Asking for public dollars

The only thing climbing higher than Alberta’s unemployment rate is the audacity of the corporations responsible for the layoffs. A group of those corporations gathered last month and commanded a full mainstream media news cycle, demanding that Premier Rachel Notley shift course and adopt the failed policies of the previous Progressive Conservative (PC) government. It […]

Mimi Williams April 1, 2016

The only thing climbing higher than Alberta’s unemployment rate is the audacity of the corporations responsible for the layoffs.

A group of those corporations gathered last month and commanded a full mainstream media news cycle, demanding that Premier Rachel Notley shift course and adopt the failed policies of the previous Progressive Conservative (PC) government. It is true that 80,000 Albertans have lost work since the New Democratic Party (NDP) was elected last May.

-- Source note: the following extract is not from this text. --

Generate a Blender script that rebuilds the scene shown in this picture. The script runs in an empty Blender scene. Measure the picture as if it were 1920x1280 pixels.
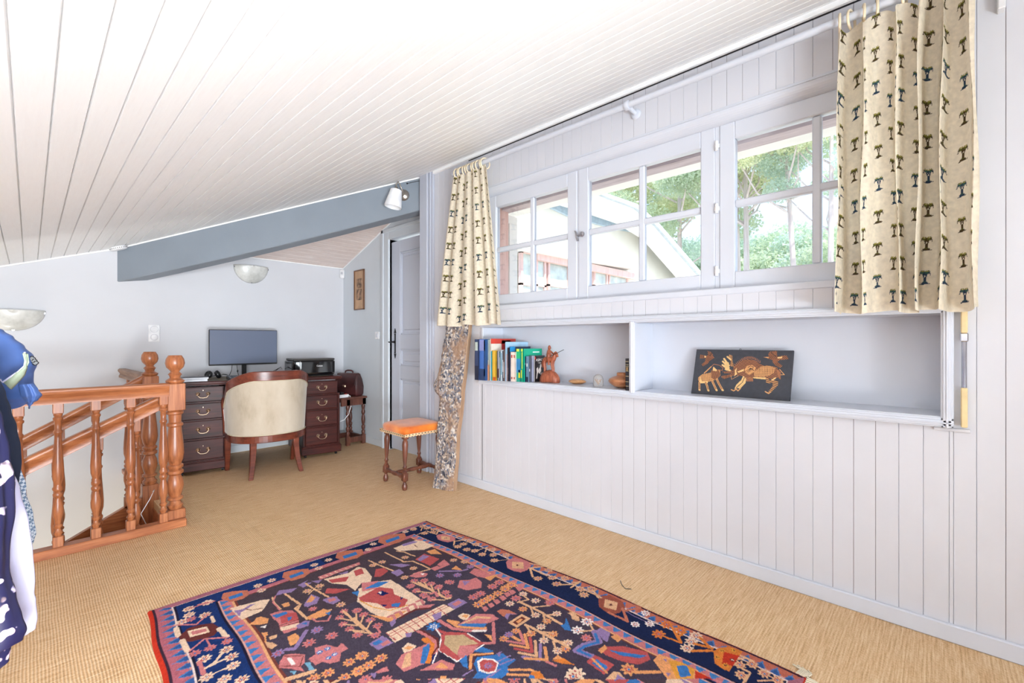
import bpy, bmesh, math, random
import numpy as np
from mathutils import Vector, Matrix
random.seed(7); rng = np.random.default_rng(7)
SC = bpy.context.scene; COL = SC.collection
# ------------------------------------------------------------ camera, world, light, exposure
H = 1.12; FP = 853.0; YAW = 46.69
cd = bpy.data.cameras.new('camera'); cam = bpy.data.objects.new('camera', cd); COL.objects.link(cam)
cam.location = (0, 0, H); cam.rotation_euler = (math.radians(90), 0, math.radians(-YAW))
cd.sensor_width = 36; cd.sensor_fit = 'HORIZONTAL'; cd.lens = 36*FP/1920; cd.clip_start = 0.02; cd.clip_end = 300
SC.camera = cam
SC.view_settings.view_transform = 'Standard'; SC.view_settings.look = 'None'
SC.view_settings.exposure = 0.32; SC.view_settings.gamma = 1.0; SC.view_settings.use_curve_mapping = False
w = bpy.data.worlds.new('sky'); SC.world = w; w.use_nodes = True
nt = w.node_tree; nt.nodes.clear()
wo = nt.nodes.new('ShaderNodeOutputWorld'); bg = nt.nodes.new('ShaderNodeBackground')
tc = nt.nodes.new('ShaderNodeTexCoord'); sep = nt.nodes.new('ShaderNodeSeparateXYZ'); cr = nt.nodes.new('ShaderNodeValToRGB')
nt.links.new(tc.outputs['Generated'], sep.inputs[0]); nt.links.new(sep.outputs[2], cr.inputs[0]); nt.links.new(cr.outputs[0], bg.inputs[0]); nt.links.new(bg.outputs[0], wo.inputs[0])
cr.color_ramp.elements[0].position = 0.0; cr.color_ramp.elements[0].color = (0.66, 0.80, 1.0, 1)
cr.color_ramp.elements[1].position = 0.6; cr.color_ramp.elements[1].color = (0.42, 0.64, 1.0, 1)
bg.inputs[1].default_value = 1.6
sd = bpy.data.lights.new('sun', 'SUN'); sd.energy = 5.0; sd.angle = 0.02; sd.color = (1.0, 0.96, 0.9)
so = bpy.data.objects.new('sun', sd); COL.objects.link(so)
so.rotation_euler = Vector((0.30, 0.45, -0.85)).to_track_quat('-Z', 'Y').to_euler(); so.location = (0, -6, 12)
def area(name, loc, tgt, sx, sy, e, col):
    l = bpy.data.lights.new(name, 'AREA'); l.shape = 'RECTANGLE'; l.size = sx; l.size_y = sy; l.energy = e; l.color = col
    o = bpy.data.objects.new(name, l); COL.objects.link(o); o.location = loc
    o.rotation_euler = (Vector(tgt)-Vector(loc)).to_track_quat('-Z', 'Y').to_euler(); return o
# fill lamps added behind the camera to brighten walls, ceiling and floor
def spread(o, deg): o.data.spread = math.radians(deg); return o
spread(area('rear_fill', (-0.35, -2.85, 1.05), (0.9, 5.0, 1.45), 1.9, 1.5, 15, (0.90, 0.955, 1.0)), 60)  # added forward fill towards the desk wall
spread(area('ceiling_fill', (-0.5, -2.1, 0.30), (-0.1, 1.6, 2.3), 1.8, 0.6, 84, (0.85, 0.935, 1.0)), 105)  # added up-light that brightens the ceiling
spread(area('floor_fill', (-0.75, -0.7, 1.40), (0.75, 3.7, 0.0), 0.8, 1.1, 36, (0.94, 0.97, 1.0)), 85)  # added fill for the floor, the ceiling is closed here
area('stairwell_lamp', (-0.7, 4.3, -1.9), (-0.4, 5.0, 0.0), 0.5, 0.5, 26, (1.0, 0.97, 0.90))

# ------------------------------------------------------------ helpers
def srgb(c):
    return tuple(((v/255)/12.92 if v/255 <= .04045 else (((v/255)+.055)/1.055)**2.4) for v in c)
class T:  # node tree helper
    def __init__(s, name):
        s.m = bpy.data.materials.new(name); s.m.use_nodes = True; s.t = s.m.node_tree; s.t.nodes.clear()
        s.o = s.n('OutputMaterial'); s.b = s.n('BsdfPrincipled'); s.l(s.b.outputs[0], s.o.inputs[0])
    def n(s, k): return s.t.nodes.new('ShaderNode'+k)
    def l(s, a, b): s.t.links.new(a, b)
    def coord(s, sc=(1, 1, 1), kind='Object', rot=(0, 0, 0)):
        c = s.n('TexCoord'); m = s.n('Mapping'); m.inputs['Scale'].default_value = sc; m.inputs['Rotation'].default_value = rot
        s.l(c.outputs[kind], m.inputs[0]); return m.outputs[0]
    def noise(s, vec, scale, det=4, rough=.5):
        n = s.n('TexNoise'); n.inputs['Scale'].default_value = scale; n.inputs['Detail'].default_value = det; n.inputs['Roughness'].default_value = rough
        s.l(vec, n.inputs['Vector']); return n.outputs[0]
    def ramp(s, fac, *st):
        r = s.n('ValToRGB'); e = r.color_ramp.elements
        while len(e) < len(st): e.new(.5)
        for i, (p, c) in enumerate(st): e[i].position = p; e[i].color = (*srgb(c), 1)
        s.l(fac, r.inputs[0]); return r.outputs[0]
    def bump(s, h, st=.3, dist=.01):
        b = s.n('Bump'); b.inputs['Strength'].default_value = st; b.inputs['Distance'].default_value = dist
        s.l(h, b.inputs['Height']); s.l(b.outputs[0], s.b.inputs['Normal'])
    def set(s, **k):
        for a, v in k.items(): s.b.inputs[a.replace('_', ' ')].default_value = v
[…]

However, the party has nothing to do with the inability or refusal of the oil industry or the previous PC provincial government to prepare for the inevitable downturn in oil prices.

The 15-member coalition, which included the anti-union Merit Contractors Association, appeared to have been spearheaded by the Alberta Enterprise Group, an organization created from the ashes of Mark Norris’s unsuccessful campaign to lead the PCs in 2006. His platform included a vow that Alberta should separate if a future federal government brought in a carbon tax. These people should be ignored, not encouraged.

To be clear, jobs matter and when companies face hardship, people suffer. But let’s not forget that these are the companies which, when oil is $100 a barrel, lure workers here from across Canada and around the globe, putting a strain on housing and causing inflation for everyone, whether or not we reaped the benefits of the boom. These companies ride the wave of high oil prices and when oil prices fall, dump workers while protecting their shareholders’ dividends.

This is why the list of corporations extends beyond the signatories to that ridiculous letter.

Take Suncor, for example. Shortly before CEO Steve Williams met with Prime Minister Justin Trudeau, Premier Rachel Notley and other industry executives to ask for help in February, Williams told industry analysts his company had “significantly overachieved and took over 1,900 people out” last year while still protecting its dividend to shareholders. Considering Williams claimed, when launching his hostile takeover bid for Canadian Oil Sands last fall, to be sitting on cash and credit of approximately $12 billion and a “fortress balance sheet,” his request for public dollars puts him and Canada’s biggest oil producers on the list of the audacious. They have access to a significant amount of money while continuing to pay shareholders’ dividends. Meanwhile, the workers they’ve laid off deplete their savings and their employment insurance benefits, with many forced onto social assistance. This makes calls for the government to slash services in order to balance its budget ludicrous.

And let’s acknowledge the Petroleum Services Association of Canada, which went to the federal government last month to ask for up to $500 million to clean up decommissioned oil wells. The association said taxpayers should be on the hook to clean up this mess because economic circumstances and increased costs due to increased regulations have caused this work to be delayed or postponed.

No explanation was offered as to what delayed the work when companies were reaping profits. Nor did any reporter ask these industry representatives what happened to the $30 million Stephen Harper’s Conservative government handed to industry to clear the backlog of orphaned wells during 2009’s economic downturn.

What is clear is that we’re going to be on the hook to clean it up.

Last April, before the provincial and federal elections, the CBC reported that 540 wells had been abandoned in the last year, bringing the total of orphan wells to 702, quadruple of the previous year. The most recent figure, released by the Orphan Well Association in February, is 693. The provincial government has expressed hesitance to use public money to clean up the mess, but it seems inevitable.

Nobody knows when this downturn will end, but one thing is certain: the people who didn’t share the profits in good times are not going to be sharing the pain now. Premier Rachel Notley would be best to ignore their calls to go back to the PC way of governing. To do so and hope for a different outcome is, as Einstein told us, the definition of insanity.